> YOUR TASK
Reproduce precisely the lines between the start of the data below and the line with "scene.camera = cam", both included.
------------------------------------------------
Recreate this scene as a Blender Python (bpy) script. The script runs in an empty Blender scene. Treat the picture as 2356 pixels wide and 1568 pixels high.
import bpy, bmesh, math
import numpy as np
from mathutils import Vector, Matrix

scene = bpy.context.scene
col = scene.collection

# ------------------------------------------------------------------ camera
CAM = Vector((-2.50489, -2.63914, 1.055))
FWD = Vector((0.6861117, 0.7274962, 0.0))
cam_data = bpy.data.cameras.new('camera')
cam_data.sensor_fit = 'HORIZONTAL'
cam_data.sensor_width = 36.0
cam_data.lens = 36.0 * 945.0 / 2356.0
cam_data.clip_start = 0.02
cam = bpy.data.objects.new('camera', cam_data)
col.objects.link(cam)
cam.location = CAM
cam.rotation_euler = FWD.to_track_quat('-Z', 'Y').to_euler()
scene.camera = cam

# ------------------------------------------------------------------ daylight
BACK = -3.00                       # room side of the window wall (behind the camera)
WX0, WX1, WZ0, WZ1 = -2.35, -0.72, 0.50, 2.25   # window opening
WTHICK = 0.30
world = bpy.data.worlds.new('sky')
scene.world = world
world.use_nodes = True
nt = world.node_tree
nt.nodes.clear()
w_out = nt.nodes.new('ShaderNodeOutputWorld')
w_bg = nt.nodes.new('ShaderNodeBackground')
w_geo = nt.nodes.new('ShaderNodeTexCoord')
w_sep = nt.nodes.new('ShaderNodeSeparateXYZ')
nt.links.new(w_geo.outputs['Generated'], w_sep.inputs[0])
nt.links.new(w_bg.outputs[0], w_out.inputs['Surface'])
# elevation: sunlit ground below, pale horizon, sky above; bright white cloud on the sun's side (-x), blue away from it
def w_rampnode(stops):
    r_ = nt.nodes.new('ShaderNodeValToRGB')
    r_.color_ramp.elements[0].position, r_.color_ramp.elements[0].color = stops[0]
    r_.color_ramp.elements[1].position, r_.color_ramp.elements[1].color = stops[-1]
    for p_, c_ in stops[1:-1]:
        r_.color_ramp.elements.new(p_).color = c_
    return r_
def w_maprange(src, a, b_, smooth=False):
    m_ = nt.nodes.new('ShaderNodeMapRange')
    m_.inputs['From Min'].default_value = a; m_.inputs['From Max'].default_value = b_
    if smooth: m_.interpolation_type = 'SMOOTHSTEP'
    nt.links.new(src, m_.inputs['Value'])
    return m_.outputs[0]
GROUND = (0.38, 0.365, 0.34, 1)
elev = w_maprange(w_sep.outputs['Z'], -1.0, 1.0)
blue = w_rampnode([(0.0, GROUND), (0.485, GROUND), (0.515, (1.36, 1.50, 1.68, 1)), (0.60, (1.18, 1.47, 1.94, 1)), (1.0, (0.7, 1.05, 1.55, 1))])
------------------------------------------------
> TASK ANSWER
Recreate this scene as a Blender Python (bpy) script. The script runs in an empty Blender scene. Treat the picture as 2356 pixels wide and 1568 pixels high.
import bpy, bmesh, math
import numpy as np
from mathutils import Vector, Matrix

scene = bpy.context.scene
col = scene.collection

# ------------------------------------------------------------------ camera
CAM = Vector((-2.50489, -2.63914, 1.055))
FWD = Vector((0.6861117, 0.7274962, 0.0))
cam_data = bpy.data.cameras.new('camera')
cam_data.sensor_fit = 'HORIZONTAL'
cam_data.sensor_width = 36.0
cam_data.lens = 36.0 * 945.0 / 2356.0
cam_data.clip_start = 0.02
cam = bpy.data.objects.new('camera', cam_data)
col.objects.link(cam)
cam.location = CAM
cam.rotation_euler = FWD.to_track_quat('-Z', 'Y').to_euler()
scene.camera = cam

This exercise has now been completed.